§ **Task instructions**:
Using the listing below, select the lines with the word "that" and copy them.

§ **Information provided**:
※ ※ ※

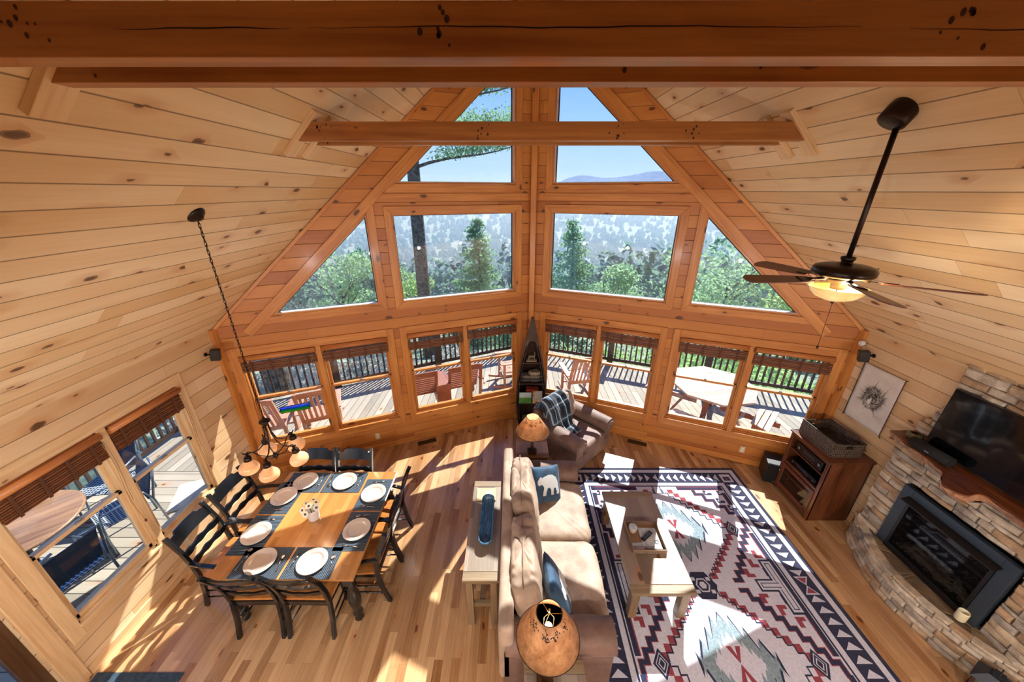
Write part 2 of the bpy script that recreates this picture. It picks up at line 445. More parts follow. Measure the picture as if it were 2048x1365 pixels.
def double_unit(fr, t0, t1, z0, z1, mat, mull=.07, flip=False):
    """casing + two double-hung windows side by side; returns the list of light spans"""
    r = win_root(fr, 0, 0)
    c = FB(fr); tm = (t0 + t1) / 2
    c.fb(t0 - .1, t0, z0 - .12, z1 + .12, 0, .024, (0, 1, 0)); c.fb(t1, t1 + .1, z0 - .12, z1 + .12, 0, .024, (0, 1, 0))
    c.fb(t0 - .0, t1 + .0, z1, z1 + .12, 0, .024); c.fb(t0 - .0, t1 + .0, z0 - .12, z0 - .005, 0, .02)
    c.fb(tm - mull / 2, tm + mull / 2, z0, z1, -.12, .03, (0, 1, 0)); c.build('window_frame', mat, r, bevel=.004)
    spans = []
    for a, b in ((t0, tm - mull / 2), (tm + mull / 2, t1)):
        j = FB(fr)
        j.fb(a, a + .018, z0, z1, -.12, .0, (0, 1, 0)); j.fb(b - .018, b, z0, z1, -.12, .0, (0, 1, 0)); j.fb(a, b, z1 - .025, z1, -.15, 0); j.fb(a, b, z0, z0 + .03, -.15, .0)
        j.build('jamb', mat, r)
        st = FB(fr); st.fb(a - .01, b + .01, z0 - .012, z0 + .012, -.02, .045); st.build('window_sill', mat, r, bevel=.004)
        zm = (z0 + z1) / 2 + .04
        for nm, za, zb, n0, n1 in (('upper_sash', zm - .02, z1 - .02, -.1, -.065), ('lower_sash', z0 + .02, zm + .025, -.06, -.025)):
            s = FB(fr); e = .036
            s.fb(a + .018, a + .018 + e, za, zb, n0, n1, (0, 1, 0)); s.fb(b - .018 - e, b - .018, za, zb, n0, n1, (0, 1, 0))
            s.fb(a + .018, b - .018, zb - (.04 if nm[0] == 'u' else .035), zb, n0, n1); s.fb(a + .018, b - .018, za, za + (.035 if nm[0] == 'u' else .055), n0, n1)
            so = s.build(nm, mat, r, bevel=.003)
            g = FB(fr); g.fb(a + .018 + e - .006, b - .018 - e + .006, za + .03, zb - .03, (n0 + n1) / 2 - .003, (n0 + n1) / 2 + .003); g.build('pane', M['glass'], so)
        l = FB(fr); l.box(((a + b) / 2, zm + .03, -.03), (.07, .012, .03), X=l.X); l.box(((a + b) / 2 + .01, zm + .042, -.03), (.035, .014, .018), X=l.X)
        l.build('sash_lock', flat('lock_metal', 'a9a193', .35, .7) if 'lock_metal' not in bpy.data.materials else bpy.data.materials['lock_metal'], r, bevel=.003)
        spans.append((a, b))
    return spans
SP = []
for fr, nm in ((FL, 'left'), (FRt, 'right')):
    for k, (a, b) in enumerate(LOW):
        for s in double_unit(fr, a, b, .55, 2.04, M['ftrim']): SP.append((fr, nm, s))
for s in double_unit(WLf, 1.9, 3.5, .53, 2.05, M['trim']): SP.append((WLf, 'side', s))
# ---------------- blinds
mbl = wood('blind_bamboo', '5a3016', '8a5028', rough=.5, coat=.1, grain=1.6); mtape = flat('blind_tape', '5c351c', .8)
mroll = wood('blind_valance_wood', 'a9602a', 'd18b4e', rough=.4); mcord = flat('cord', 'a07c55', .8)
drop = {('left', 0): .93, ('left', 1): .93}
names_order = {'left': ['window nearest the canoe shelf', 'window second from the canoe shelf', 'window third from the canoe shelf', 'window by the left corner'],
               'right': ['window beside the armchair', 'window second right of the canoe shelf', 'window over the picnic table', 'window by the media cabinet'], 'side': ['near window of the left side wall', 'far window of the left side wall']}
cnt = {}
bl_gap = {'left': [(.03, .135), (.075, .13), (.035, .14), (.035, .135)], 'right': [(.01, .15), (.01, .17), (.012, .16), (.045, .15)], 'side': [(.0, .2), (.0, .2)]}
for fr, nm, (a, b) in SP:
    i = cnt.get(nm, 0); cnt[nm] = i + 1
    z1 = 2.04; gap, hh = bl_gap[nm][i]
    r = thing('window_blind', 'woven brown bamboo blind drawn up over the ' + names_order[nm][i], 'blind', fr.p((a + b) / 2, z1, 0), group='raised bamboo blinds')
    Mi = Matrix.Translation(-Vector(r.location))
    def fbn(): m = FB(fr); m.X = Mi @ m.X; return m
    n0 = -.01; A, B = a + .005, b - .005
    v = fbn(); pr = [(n0 + .02 + .032 * math.cos(t), z1 - .045 + .042 * math.sin(t)) for t in [pi * k / 8 - pi / 2 for k in range(17)]]
    # valance : rounded bar along t
    v.tube([v.X @ Vector((A, z1 - .04, .035)), v.X @ Vector((B, z1 - .04, .035))], .036, 14); v.fb(A, B, z1 - .02, z1 - .004, 0, .05)
    v.build('valance', mroll, r)
    s = fbn(); zt = z1 - .08 - gap; N = 7 if nm != 'side' else 14
    for k in range(N):
        zz = zt - hh * (k + .5) / N; s.fb(A + .005, B - .005, zz - hh / N * .4, zz + hh / N * .4, .008 + .006 * (k % 2), .03 + .012 * ((k * 7) % 3) / 2)
    if gap > .02:
        for k in range(2 if gap < .05 else 3): s.fb(A + .005, B - .005, z1 - .085 - k * .03, z1 - .08 - k * .03, .015, .03)
    s.build('slat_stack', mbl, r)
    for f in (.12, .37, .62, .87):
        t = fbn(); tt = A + (B - A) * f; t.fb(tt - .012, tt + .012, zt - hh - .004, z1 - .06, .046, .05)
        t.build('tape', mtape, r)
    if True:
        sd = B - .03 if (nm, i) in (('left', 0), ('left', 2), ('side', 1), ('side', 0)) else A + .04
        if nm == 'right': sd = B - .03
        zl = {'left': [.35, 1.0, .2, 1.1], 'right': [1.1, .35, 1.0, .28], 'side': [.95, .9]}[nm][i]
        c = fbn(); pts = [(sd + .015 * math.sin(k * .7), z1 - .1 - (z1 - .1 - zl) * k / 10, .058 + .004 * k / 10) for k in range(11)]
        c.tube([c.X @ Vector(p) for p in pts], .0025, 5); p2 = [(p[0] + .02, p[1], p[2]) for p in pts[:8]]; c.tube([c.X @ Vector(p) for p in p2], .0025, 5)
        co_ = c.build('pull_cord', mcord, r)
        k = fbn(); k.lathe([(0, .02), (.007, .012), (.011, -.004), (.006, -.018), (0, -.02)], 10, X=Matrix.Translation(c.X @ Vector(pts[-1]))); k.build('tassel', flat('red_bead', '7a2a1c', .4) if 'red_bead' not in bpy.data.materials else bpy.data.materials['red_bead'], r)

# ---------------- fixed trim: corner post, corner strips, eave strips, rafter strips
mb = MB(); mb.b2((XC - .045, YC - .085, 0), (XC + .045, YC - .02, RIDGE - .1), grain=(0, 0, 1)); struct(mb.build('trim_1', M['ftrim'], bevel=.006))
k = 1
for x, sx in ((XL, 1), (XR, -1)):
    k += 1; mb = MB(); mb.bar((x + sx * .02, YL - .03, 0), (x + sx * .02, YL - .03, HE + .0), .045, .09, up=(0, 1, 0)); struct(mb.build('trim_%d' % k, M['ftrim'], bevel=.004))
for fr in (FL, FRt):
    k += 1; f = FB(fr); e = [(0.03, RIDGE - .09), (LEN - .02, HE - .02 + KS * .0)]
    a = (.0, ZT(0)); b = (LEN, ZT(LEN)); w = .045
    f.fpoly([a, b, (b[0], b[1] - w * 1.3), (a[0], a[1] - w * 1.3)], 0, .03, grain=(1, -KS, 0)); struct(f.build('trim_%d' % k, M['ftrim'], bevel=.003))
    # long sloping casing board that carries past the windows
    k += 1; f = FB(fr); o1 = .02
    p0 = (.28, 5.82 + .05); p1 = (4.13, 5.87 - KS * (4.13 - .28))
    g = .0; d = Vector((1, -KS)).normalized(); nn = Vector((-d.y, d.x))
    q = [p0, p1, (p1[0] + nn.x * .12, p1[1] + nn.y * .12), (p0[0] + nn.x * .12, p0[1] + nn.y * .12)]
    f.fpoly([(a_ + 0, b_ - 0) for a_, b_ in q], .0, .034, grain=(1, -KS, 0)); struct(f.build('trim_%d' % k, M['ftrim'], bevel=.004))
    # horizontal board between the two rows
    k += 1; f = FB(fr); f.fb(.1, 2.32, 3.97, 4.07, 0, .014); struct(f.build('trim_%d' % k, M['ftrim'], bevel=.003))
for nm, fr, a, b, mt in (('front_left', FL, .04, LEN, 'ftrim'), ('front_right', FRt, .04, LEN, 'ftrim'), ('left', WLf, DOORY + .14, YL, 'trim'), ('right', WRf, 3.55, YL, 'trim')):
    f = FB(fr); f.fb(a, b, 0, .1, 0, .02); struct(f.build('baseboard_' + nm, M[mt], bevel=.005))
# door casing and sliding door at the near end of the left wall
f = FB(WLf); f.fb(DOORY, DOORY + .13, 0, 2.2, 0, .03, (0, 1, 0)); f.fb(DOORY - 1.8, DOORY, 2.08, 2.2, 0, .03); struct(f.build('trim_20', M['trim'], bevel=.005))
dr = bpy.data.objects.new('door_1', None); COL.objects.link(dr); dr['kind'] = 'structure'
f = FB(WLf)
for a, b in ((DOORY - .12, DOORY), (DOORY - .95, DOORY - .8)): f.fb(a, b, 0, 2.08, -.09, -.04, (0, 1, 0))
f.fb(DOORY - .95, DOORY, 1.95, 2.08, -.09, -.04); f.fb(DOORY - .95, DOORY, 0, .2, -.09, -.04); f.fb(DOORY - 1.8, DOORY - .95, 0, 2.08, -.12, -.07)
f.build('door_frame', wood('door_brown', '3a2414', '5e4026'), dr, bevel=.004)
f = FB(WLf); f.fb(DOORY - .8, DOORY - .12, .2, 1.95, -.07, -.062); f.build('pane', M['glass'], dr)

# ---------------- tie beams with plates on the ceiling
ZB = 4.489
for i, (y, th, lab) in enumerate(((1.374, .095, 'thick pine tie beam nearest the top edge, dark face with a long crack'), (1.653, .08, 'pine tie beam just behind the nearest one'),
                           (3.377, .08, 'pine tie beam crossing in front of the upper windows'), (3.67, .08, 'rear pine tie beam just behind the one across the windows'))):
    hw = RIDGE - ZB; r = thing('tie_beam', lab, 'beam', (XC, y + th / 2, ZB), group='pine tie beams under the roof')
    mb = MB(); h = .139
    mb.add([(-hw, -th / 2, 0), (hw, -th / 2, 0), (hw - h, -th / 2, h), (-hw + h, -th / 2, h), (-hw, th / 2, 0), (hw, th / 2, 0), (hw - h, th / 2, h), (-hw + h, th / 2, h)],
           [(0, 1, 2, 3), (7, 6, 5, 4), (0, 4, 5, 1), (3, 2, 6, 7), (0, 3, 7, 4), (1, 5, 6, 2)], grain=(1, 0, 0))
    mb.build('timber', M['beam'], r, bevel=.003)
    for sx in (-1, 1):
        mb = MB(); p0 = Vector((sx * (hw + .09), 0, -.09)); p1 = Vector((sx * (hw - h - .09), 0, h + .09)); nn = Vector((-sx, 0, -1)).normalized() * .02
        mb.bar(p0 + nn, p1 + nn, th + .05, .04, up=(-sx, 0, -1)); mb.build('end_plate', M['trim'], r, bevel=.003)
    # dark knots and a drying crack on the face towards the loft
    if i == 0:
        ck = MB(); pts = []
        for s0, s1, zz in ((-1.55, -1.0, .072), (-.95, .75, .075), (.9, 2.1, .068)):
            for k2 in range(24):
                x0 = s0 + (s1 - s0) * k2 / 24; x1 = s0 + (s1 - s0) * (k2 + 1) / 24
                w_ = lambda q: .0016 * math.sin(max(0, min(1, (q - s0) / (s1 - s0))) * pi) + .0003
                f_ = lambda q: zz + .002 * math.sin(q * 9) + .001 * math.sin(q * 31)
                ck.add([(x0, -th / 2 - .0008, f_(x0) - w_(x0)), (x1, -th / 2 - .0008, f_(x1) - w_(x1)), (x1, -th / 2 - .0008, f_(x1) + w_(x1)), (x0, -th / 2 - .0008, f_(x0) + w_(x0))], [(0, 1, 2, 3)])
        ck.build('crack', flat('crack_dark', '160a04', .9), r)
    kn = MB(); rr = random.Random(i + 3)
    for cx_ in ((-1.83, -.53, 1.08) if i == 0 else (-1.9, -.6, .55, 1.15) if i == 2 else (-1.95, 0.1, .62, 1.6)):
        for _ in range(8 if i in (0, 2) else 3):
            x = cx_ + rr.gauss(0, .035); z = rr.uniform(.015, .125); ra = rr.uniform(.003, .009)
            kn.add([(x + ra * math.cos(a), -th / 2 - .0006, z + ra * 1.25 * math.sin(a)) for a in [k2 * pi / 6 for k2 in range(12)]], [tuple(range(12))])
    kn.build('knots', flat('knot_dark', '371c0c', .7) if 'knot_dark' not in bpy.data.materials else bpy.data.materials['knot_dark'], r)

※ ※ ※

§ **Solved exercise**:
Write part 2 of the bpy script that recreates this picture. It picks up at line 445. More parts follow. Measure the picture as if it were 2048x1365 pixels.
    # long sloping casing board that carries past the windows